Of course wireless might be the answer one day, but you can't move huge amounts of data wirelessly through walls at present. And besides, if you've ever used a wireless mic, your experience might make you want to question whether you want to trust a mission-critical function (like getting the lead story from the editor's desk to master control) to wireless technology.

CHILL OUT

There's another key to being able to scale. NTSC, ENG, CNBC, VTR and what-have-you may come and go, but HVAC will be a consideration as long as there's TV. HVAC, of course, is heating, ventilation and air conditioning. People need heating, cooling and air to breathe. In general, equipment needs cooling, lots of cooling.

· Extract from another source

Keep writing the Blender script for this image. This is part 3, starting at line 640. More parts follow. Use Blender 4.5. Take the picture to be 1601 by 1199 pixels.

When I've visited new facilities, HVAC isn't usually the first thing people show me, but it's usually something they point to with pride. More tellingly, they usually describe a considerable excess capacity, or the ability to easily bring excess capacity online.

Television has seen a dramatic reduction in the need for one heat-producing element of video production: lighting. Cameras have been able to get by with less and less light as they moved from the image orthicon black-and-white cameras I used in college to the highly sensitive CCDs in use today. Add to that fluorescent lighting, which pump out the same amount of light while generating a mere fraction of the amount of heat.

But the problem with cooling is you don't always know where you'll need it. A station full of videotape edit bays probably generates more heat than a central video server. But those edit bays are spread all over the station, where the central video server, as its name implies, is centrally located. The heat it generates is centrally located as well.

Even though you don't know what equipment you're going to need in the future and you don't know where it's going to go, you do know you're going to need plenty of cooling.

So back to my friend's tenant, you want to design for scaling but deploy for the present.